A enorme projecção sonora de Dikeman traz consigo um dilema: a respiração. Chegou a ser confrangedor ouvi-lo a sorver o ar entre fraseados – se tal se verifica numa ocasião de especial esforço, o factor dramático sai reforçado, mas se há repetição declara-se uma disfuncionalidade. Ainda assim, no apinhando sótão da Sociedade Musical União Paredense os quatro instrumentistas foram-se colando gradualmente e boa música acabou por acontecer – aquela que justificadamente ganhou o epíteto de “fire music”. Música essencialmente improvisada, em cujo fluxo surgiam temas, refrões ou simples motivos que eram repetidos, desconstruídos ou não, consoante a oportunidade.
A primeira intervenção fez-se com Strom em baixo eléctrico. Pode o projecto Universal Indians ter como pressuposto uma revisão das coordenadas do free jazz original, mas a cama rítmica e harmónica preparada pelo músico para os seus parceiros era de outra proveniência: vinha do rock e tinha até algo do punk, com o seu par de acordes, o seu balanço, o seu som sujo e electrificado.
Logo desde então se percebeu a postura do lendário convidado dos “índios” da Noruega e da Holanda: McPhee fez questão de se colocar em segundo plano relativamente ao trio. Os seus solos eram mais curtos e ocasiões havia em que se limitou a acrescentar alguns apontamentos, diga-se que com um enorme sentido de oportunidade. Uma opção compreensível, dadas a sua posição no colectivo e, inclusive, a idade que tem (76 anos), mas foram várias as ocasiões em que isso quase nos frustrou. Quando se ouve algo de tão especial, quer-se mais.

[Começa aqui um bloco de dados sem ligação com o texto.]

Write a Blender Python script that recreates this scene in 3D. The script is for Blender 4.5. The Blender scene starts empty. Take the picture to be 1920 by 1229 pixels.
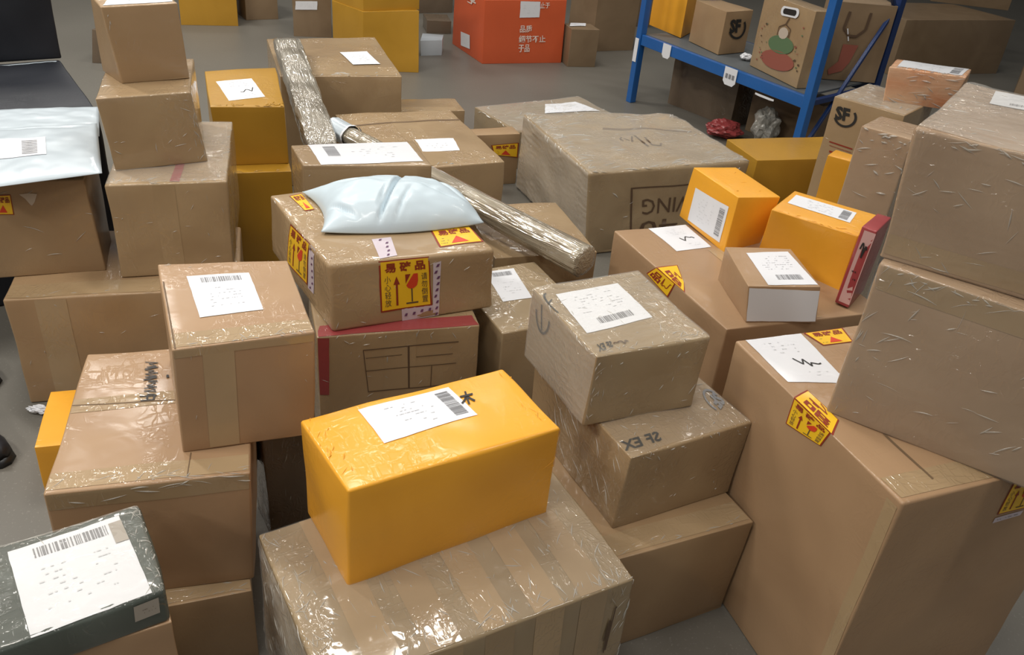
import bpy, bmesh, math, random
from mathutils import Vector, Matrix, Euler, noise

# ---------------------------------------------------------------- camera, world, lights, exposure
scene = bpy.context.scene
COL = scene.collection
F_PX, PITCH, ROLL, CAM_H = 1585.0, 0.5462, 0.1003, 1.6
cam_data = bpy.data.cameras.new('camera')
cam_data.sensor_fit = 'HORIZONTAL'
cam_data.sensor_width = 36.0
cam_data.lens = 36.0 * F_PX / 1920.0
cam_data.clip_start = 0.05
cam = bpy.data.objects.new('camera', cam_data)
COL.objects.link(cam)
fw = Vector((0, math.cos(PITCH), -math.sin(PITCH)))
r0 = Vector((1, 0, 0)); u0 = r0.cross(fw)
rt = r0 * math.cos(ROLL) + u0 * math.sin(ROLL)
up = -r0 * math.sin(ROLL) + u0 * math.cos(ROLL)
cam.matrix_world = Matrix(((rt.x, up.x, -fw.x, 0), (rt.y, up.y, -fw.y, 0), (rt.z, up.z, -fw.z, CAM_H), (0, 0, 0, 1)))
scene.camera = cam

world = bpy.data.worlds.new('hall_light')
scene.world = world
world.use_nodes = True
wb = world.node_tree.nodes['Background']
wb.inputs[0].default_value = (1.0, 0.97, 0.93, 1)
wb.inputs[1].default_value = 0.12

LAMPS = []
for lx in (-3.4, -0.6, 2.4):
    for ly in (-2.0, 0.6, 3.2, 5.8, 8.6):
        ld = bpy.data.lights.new('tube_lamp', 'AREA')
        ld.shape = 'RECTANGLE'; ld.size = 0.16; ld.size_y = 1.3
        ld.energy = {-2.0: 30, 0.6: 52, 3.2: 60, 5.8: 46, 8.6: 22}[ly] * {-3.4: 1.9, -0.6: 1.0, 2.4: 0.6}[lx]
        if lx < -3 and ly < 0: ld.energy = 105
        ld.color = (1.0, 0.96, 0.90)
        lo = bpy.data.objects.new('tube_lamp', ld)
        lo.location = (lx, ly, 3.9)
        lo.rotation_euler = (0, 0, math.radians(68))
        COL.objects.link(lo)
        LAMPS.append(lo)

scene.view_settings.view_transform = 'Standard'
scene.view_settings.look = 'None'
scene.view_settings.gamma = 1.0
scene.view_settings.use_curve_mapping = False
scene.view_settings.exposure = -0.3

# ---------------------------------------------------------------- materials
def new_mat(name):
    m = bpy.data.materials.new(name); m.use_nodes = True
    nt = m.node_tree; b = nt.nodes['Principled BSDF']
    return m, nt, b
def N(nt, typ, **kw):
    n = nt.nodes.new(typ)
    for k, v in kw.items():
        if k.startswith('i_'): n.inputs[k[2:].replace('_', ' ')].default_value = v
        else: setattr(n, k, v)
    return n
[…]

Talvez pelo informalismo da actuação ou pelo intimismo do espaço, tudo foi crescendo e muito gratificantes resultaram os cruzamentos dos sopros. Nas alturas em que a geral abstracção dava lugar a uma pulsação mais definida (clara preferência de Østvang, um assumidamente convencional baterista de jazz) e a situações melódicas – estas mais do que uma vez nos lembrando Albert Ayler – era como se poisássemos no chão depois de termos sido levados pelo vento. (R.E.P.)